Rot-Grün hat zu Recht den Spracherwerb, also Deutschkurse, die schulische Bildung insgesamt und die Bereitstellung von genügend Wohnraum jenseits von Baumärkten, Containern und Zelten in den Mittelpunkt gerückt. Zu einer gelingenden Integration gehört aber auch, die Schattenseiten des Zusammenlebens nicht auszublenden. Wer in seiner direkten Nachbarschaft von einem auf den anderen Tag eine Flüchtlingsunterkunft entstehen sieht, hat viele Fragen und möglicherweise Ängste – und seien sie auch unberechtigt. Und umgekehrt: Die Flüchtlinge selbst leben auf engem Raum und häufig mit ihnen völlig Fremden zusammen. Es gibt Konflikte zwischen Menschen unterschiedlicher Kulturen, Religionen und Nationalitäten. Und allen gemeinsam ist, dass sie in einem ihnen unbekannten Umfeld leben.

Es ist richtig, wenn Innensenator Michael Neumann (SPD) in einem ersten Schritt 50 erfahrene bürgernahe Beamte zusätzlich in das Umfeld der großen Flüchtlingsunterkünfte schicken will. Gute Polizeiarbeit ist immer auch Sozialarbeit.

Die Beamten können durch einen Streifendienst mit Augenmaß und Pragmatismus dazu beitragen, dass mancher Konflikt im Keim erstickt wird und auf beiden Seiten Ängste abgebaut werden können. Hinzu kommt, dass viele Flüchtlinge Polizisten und ihr Vorgehen aus ihrem Heimatland in sehr schlechter Erinnerung haben.
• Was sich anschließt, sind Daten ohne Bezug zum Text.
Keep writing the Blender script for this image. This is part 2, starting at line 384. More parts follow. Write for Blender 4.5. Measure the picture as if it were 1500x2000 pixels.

Es geht also auch darum, bei den Zuwanderern Vorurteile abzubauen und Vertrauen zu schaffen.

Nun sind 50 bürgernahe Beamte mehr bei einer Gesamtzahl von aktuell 8436 Polizeivollzugsbeamten ein eher kleiner Beitrag. Diese Einschätzung wird sich auch nicht grundsätzlich ändern, wenn, wie von Neumann angekündigt, die Ausbildungskapazität bis 2019 schrittweise von jährlich 325 auf 425 Polizeianwärter erhöht wird.

Und doch: Diese zusätzlichen 100 Beamten sind der erste echte strukturelle Aufwuchs bei der Polizei, seit die SPD 2011 die Macht im Rathaus zurückerobert hat. Mit knapp 200 Polizeibeamten hat Neumann seitdem zwar schon die Polizeipräsenz an den Kommissariaten verstärkt. Aber diese Beamten wurden aus den Stäben und der Verwaltung abgezogen.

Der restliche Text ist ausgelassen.